Die Integration eines mechanischen Gedächtnisses in Form von Federn ist seit Hunderten von Jahren eine Schlüsseltechnologie für mechanische Geräte wie etwa Uhren, die durch komplexe autonome Bewegungen eine erweiterte Funktionalität erreichen. Heute hat die Integration von Federn in die siliziumbasierte Mikrotechnologie die Welt planarer, massenproduzierbarer mechatronischer Geräte revolutioniert, beispielsweise bei Airbag-Sensoren. Für die Biomedizin, die in Zukunft auf immer weniger invasive Verfahren zurückgreifen möchte, wird die Größenskala einer einzelnen Zelle eine immer wichtigere Rolle spielen. Winzige bewegliche Geräte, die sicher mit einzelnen Zellen interagieren können, müssen in viel kleinere Dimensionen von etwa zehn Mikrometern vorstoßen, in maßgeschneiderten dreidimensionalen Formen hergestellt werden und mit viel geringeren Kräften auf der Pikonewton-Skala auskommen, etwa beim Heben von Gewichten von weniger als einem Millionstel Milligramm.
Ein Forschungsteam der TU Chemnitz, des Shenzhen Institute of Advanced Technology der Chinesischen Akademie der Wissenschaften und des Leibniz-Instituts für Festkörper- und Werkstoffforschung Dresden konnten jetzt zeigen, dass steuerbare Federn mittels konfokaler photolithographischer Fertigung mit einer Präzision im Nanometerbereich an beliebigen Stellen in weiche dreidimensionale Strukturen integriert werden können.
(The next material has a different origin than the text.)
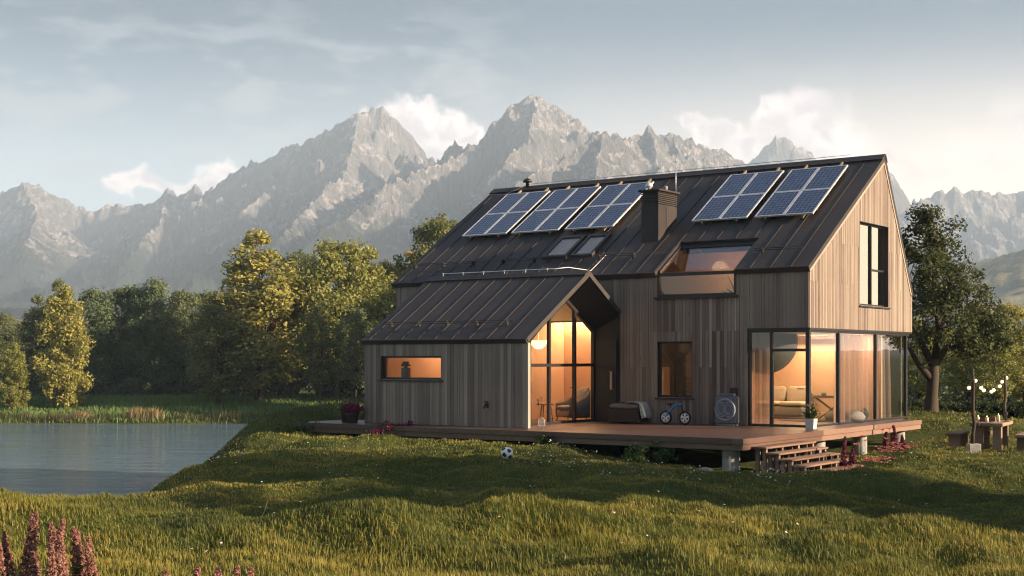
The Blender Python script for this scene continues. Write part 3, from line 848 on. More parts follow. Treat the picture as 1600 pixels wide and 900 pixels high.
# --- garden tap and the box above the hose reel
m = MB(); m.tube([(-7.30, -4.86, 0.62), (-7.30, -4.93, 0.62)], 0.02, 8); m.tube([(-7.30, -4.93, 0.66), (-7.30, -4.93, 0.60), (-7.30, -4.99, 0.57), (-7.30, -5.0, 0.50)], 0.018, 8)
m.torus((-7.30, -4.93, 0.70), 0.05, 0.01, 'z', 12, 5); m.tube([(-7.36, -4.93, 0.70), (-7.24, -4.93, 0.70)], 0.01, 5); m.box(-7.34, -7.26, -4.872, -4.856, 0.52, 0.68)
m.build('garden_tap', M['dark'], house)
m = MB(); m.bev(-2.34, -2.12, -0.10, -0.026, 0.86, 1.05, 0.012); m.build('socket_box', M['wicker'], house)

# ----------------------------------------------------------------------------
# deck and steps
# ----------------------------------------------------------------------------
deck = thing('wooden_deck', 'reddish timber deck raised on concrete piers around the house', 'deck', HOUSE, HR)
DX0, DX1, DY0, DY1 = -13.6, 0.92, -5.9, 6.4
m = MB()
m.box(DX0 + .03, DX1 - .03, DY0 + .03, -4.88, -0.045, -0.004); m.box(-5.93, DX1 - .03, -4.88, -0.03, -0.045, -0.004)
m.box(0.035, DX1 - .03, -0.03, DY1 - .02, -0.045, -0.004); m.box(DX0 + .03, -11.83, -4.88, -3.7, -0.045, -0.004)
m.box(-6.86, -5.93, -4.75, -0.03, -0.045, -0.004)
m.build('decking', M['deck'], deck)
for k, (za, zb) in enumerate(((-0.135, 0.0), (-0.275, -0.147))):
    o_ = 0.0 if k == 0 else 0.035
    m = MB()
    for (xa, xb) in ((DX0, -9.4), (-9.396, -4.6), (-4.596, DX1 - 0.30)):
        m.box(xa, xb, DY0 + o_, DY0 + o_ + 0.035, za, zb, None)
    m.box(DX1 - 0.296, DX1 - o_, DY0 + o_ - .002, DY0 + o_ + 0.035, za, zb)
    m.build('fascia_board', M['old_wood'], deck)
    m = MB()
    for (ya, yb) in ((DY0 + 0.037 + o_, -1.2), (-1.196, 2.6), (2.604, DY1)):
        m.box(DX1 - o_ - 0.035, DX1 - o_, ya, yb, za, zb)
    m.build('fascia_board', M['step_wood'], deck)
m = MB(); m.box(DX0, DX0 + 0.035, DY0 + 0.037, -3.7, -0.27, 0.0); m.build('fascia_board', M['old_wood'], deck)
for yy in (-5.4, -3.0, -0.5, 2.5, 5.6):
    for xx in ((0.35,) if yy == -5.4 else (0.45,)):
        m = MB(); m.lathe([(0.215, -1.7), (0.215, -0.285), (0.205, -0.28)], 22, (xx, yy, 0)); m.build('pier', M['concrete'], deck)
m = MB()
for yy in np.arange(-5.6, 6.2, 0.9): m.box(DX0 + .2 if yy < -4.9 else 0.06 if yy > 0 else -5.8, DX1 - .1, yy, yy + 0.06, -0.23, -0.05)
m.build('joist', M['old_wood'], deck)

st = thing('wooden_steps', 'flight of five open wooden treads from the deck edge to the lawn', 'steps', HOUSE, HR)
for i in range(5):
    xa = 0.90 + i * 0.325; zt = -0.205 - i * 0.132
    m = MB(); m.bev(xa, xa + 0.185, -5.42, -2.50, zt - 0.045, zt, 0.006); m.bev(xa + 0.19, xa + 0.375, -5.42, -2.50, zt - 0.045, zt, 0.006)
    m.build('tread', M['step_wood'], st)
    for yy in (-5.34, -4.45, -3.5, -2.62):
        m = MB(); m.box(xa + 0.06, xa + 0.15, yy, yy + 0.09, -1.5, zt - 0.046); m.box(xa + 0.24, xa + 0.33, yy, yy + 0.09, -1.5, zt - 0.046); m.build('post', M['old_wood'], st)

# ----------------------------------------------------------------------------
# furniture inside
# ----------------------------------------------------------------------------
def fthing(name, label, cat, x, y, z=0.0, rz=0.0, group=None):
    return thing(name, label, cat, H(x, y, z), HR + rz, group)

# armchair (seat faces +x/-y)
t = fthing('armchair', 'cream upholstered armchair with loose back cushion behind the wing gable glass', 'armchair', -7.46, -0.30, 0, radians(-28))
m = MB(); m.bev(-0.38, 0.38, -0.42, 0.30, 0.10, 0.34, 0.05); m.build('seat_base', M['fabric_cream'], t, subdiv=1)
m = MB(); m.bev(-0.30, 0.30, -0.46, 0.26, 0.33, 0.48, 0.06); m.build('seat_cushion', M['fabric_cream'], t, subdiv=1)
m = MB(); m.bev(-0.32, 0.32, -0.10, 0.10, 0.0, 0.62, 0.07); o = m.build('back_cushion', M['fabric_light'], t, (0, 0.20, 0.44), (radians(-20), 0, 0), subdiv=1)
m = MB()
prof = [Vector((-0.44, -0.36, 0.52)), Vector((-0.46, -0.1, 0.56)), Vector((-0.46, 0.2, 0.72)), Vector((-0.36, 0.40, 0.92)), Vector((0, 0.46, 0.98)), Vector((0.36, 0.40, 0.92)), Vector((0.46, 0.2, 0.72)), Vector((0.46, -0.1, 0.56)), Vector((0.44, -0.36, 0.52))]
vs = []; 
for p_ in prof:
    n_ = Vector((p_.x, p_.y, 0)); s_ = 0.86
    vs += [p_, Vector((p_.x * s_, p_.y * s_, p_.z - 0.03)), Vector((p_.x * s_, p_.y * s_, 0.12)), Vector((p_.x, p_.y, 0.10))]
m.add(vs, [(i * 4 + k, i * 4 + (k + 1) % 4, (i + 1) * 4 + (k + 1) % 4, (i + 1) * 4 + k) for i in range(8) for k in range(4)] + [(0, 1, 2, 3), (35, 34, 33, 32)], 0.5, True)
m.build('shell_back', M['fabric_grey'], t)
for sx, sy in ((-.33, -.35), (.33, -.35), (-.33, .25), (.33, .25)):
    m = MB(); m.tube([(sx, sy, 0.11), (sx * 1.08, sy * 1.08, 0)], [0.025, 0.015], 8); m.build('leg', M['inner_wood'], t)

t = fthing('side_table', 'small wooden side table left of the cream armchair', 'side table', -7.85, -1.22)
m = MB(); m.lathe([(0.25, 0.50), (0.265, 0.51), (0.265, 0.53), (0.255, 0.54)], 24); m.build('table_top', M['inner_wood'], t)
for k in range(3):
    a = k * 2.09 + 0.4; m = MB(); m.tube([(0.15 * cos(a), 0.15 * sin(a), 0.5), (0.24 * cos(a), 0.24 * sin(a), 0)], [0.022, 0.014], 8); m.build('leg', M['inner_wood'], t)
for k, (dx, dy, lab) in enumerate(((-0.10, -0.05, 'stemmed wine glass at the left of the small side table'), (0.11, 0.05, 'stemmed wine glass at the right of the small side table'))):
    m = MB(); m.lathe([(0.035, 0), (0.035, 0.004), (0.005, 0.012), (0.005, 0.08), (0.03, 0.11), (0.04, 0.15), (0.033, 0.20), (0.031, 0.20), (0.037, 0.15), (0.003, 0.10)], 14)
    tag(m.build('wine_glass', M['glass'], None, H(-7.85 + dx, -1.22 + dy, 0.541)), lab, 'wine glass', 'wine glasses on the side table')

# lamps of the wing
m = MB(); m.lathe([(0.005, -0.26), (0.12, -0.235), (0.22, -0.14), (0.26, 0.0), (0.25, 0.0)], 24, smooth=True); m.tube([(0, 0, 0), (0, 0, 0.95)], 0.006, 5)
tag(m.build('pendant_lamp', M['lamp'], None, H(-8.2, -1.05, 2.42)), 'glowing half-dome pendant lamp behind the left pane of the wing gable', 'lamp')
m = MB(); m.prism([(-4.58, 0), (1.39, 0), (1.39, 3.44), (-0.2, 2.92), (-1.77, 3.86), (-4.58, 2.14)], 'x', -8.96, -8.90); m.build('interior_wall', M['plaster_warm'], house)  # partition added to keep a sun patch out of the ribbon window room
t = fthing('light_strip', 'glowing light strip across the top of the wing back wall', 'lamp', -7.92, 1.30, 3.30)
m = MB(); m.box(-0.95, 0.97, -0.03, 0.03, 0, 0.05); m.build('diffuser', M['strip'], t)
m = MB(); m.box(-0.97, 0.99, -0.06, 0.06, 0.052, 0.09); m.build('housing', M['white'], t)

# lantern on the sill of the ribbon window
t = fthing('table_lantern', 'dark lantern silhouette on the sill of the narrow ribbon window', 'lantern', -10.55, -4.45, 1.251)
m = MB(); m.bev(-0.10, 0.10, -0.10, 0.10, 0, 0.36, 0.01); m.build('body', M['grey_plastic'], t)
m = MB(); m.lathe([(0.14, 0.40), (0.15, 0.42), (0.10, 0.50), (0.09, 0.54)], 16); m.lathe([(0.05, 0.36), (0.05, 0.41)], 10); m.build('cap', M['dark'], t)
m = MB(); m.box(-11.1, -8.98, -4.60, -4.32, 1.20, 1.249); m.build('window_board', M['inner_wood'], house)

# sofa against the back of the living room
t = fthing('sofa', 'beige two-seat sofa in the lit corner living room', 'sofa', -2.95, 5.05)
m = MB(); m.bev(-0.95, 0.75, -0.42, 0.42, 0.05, 0.40, 0.05); m.build('base', M['fabric_grey'], t, subdiv=1)
for xx in (-0.9, -0.08):
    m = MB(); m.bev(xx, xx + 0.80, -0.46, 0.25, 0.39, 0.55, 0.05); m.build('seat_cushion', M['fabric_cream'], t, subdiv=1)
    m = MB(); m.bev(xx, xx + 0.80, 0.0, 0.20, 0.0, 0.52, 0.06); m.build('back_cushion', M['fabric_cream'], t, (0, 0.10, 0.52), (radians(-12), 0, 0), subdiv=1)
m = MB(); m.bev(-0.98, 0.78, 0.30, 0.46, 0.05, 0.82, 0.05); m.build('backrest', M['fabric_grey'], t, subdiv=1)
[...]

Bei dieser Technik wird ein neuartiges magnetisch aktives Material in Form eines Fotolacks verwendet, der mit magnetischen Nanopartikeln imprägniert ist. Diese Pikofedern haben eine bemerkenswert große und einstellbare Beweglichkeit und können durch Magnetfelder ferngesteuert werden – sogar tief im menschlichen Körper, was Gelenkbewegungen von Mikrorobotern sowie Mikromanipulationen weit über den aktuellen Stand der Technik hinaus ermöglicht.
Darüber hinaus kann die Auslenkung von Pikofedern auch zur visuellen Messung von Kräften, beispielsweise von Antriebs- oder Greifkräften, bei der Interaktion mit anderen Objekten, wie etwa Zellen, genutzt werden. So wurden die Pikofedern unter anderem zur Messung der Antriebskraft von Mikromotoren und sich fortbewegenden Zellen, wie Spermien, eingesetzt. Das Team beschreibt diese Fähigkeiten anhand mehrerer Konstruktionen, die an geeigneten Stellen Pikofedern enthalten und diverse Aufgaben auf zellulärer Ebene ausführen können. Sie können schwimmen, gehen, Zellen greifen und loslassen und die dazu notwendigen winzigen Kräfte genau messen und ausüben.
„Ferngesteuerte Mikrogeräte, die magnetische Felder nutzen, sind eine besonders vielversprechende Technologie für nichtinvasive medizinische Anwendungen – und dies gilt nun auch für die Mechanik innerhalb dieser ferngesteuerten Mikrogeräte“, so Oliver Schmidt von der TU Chemnitz.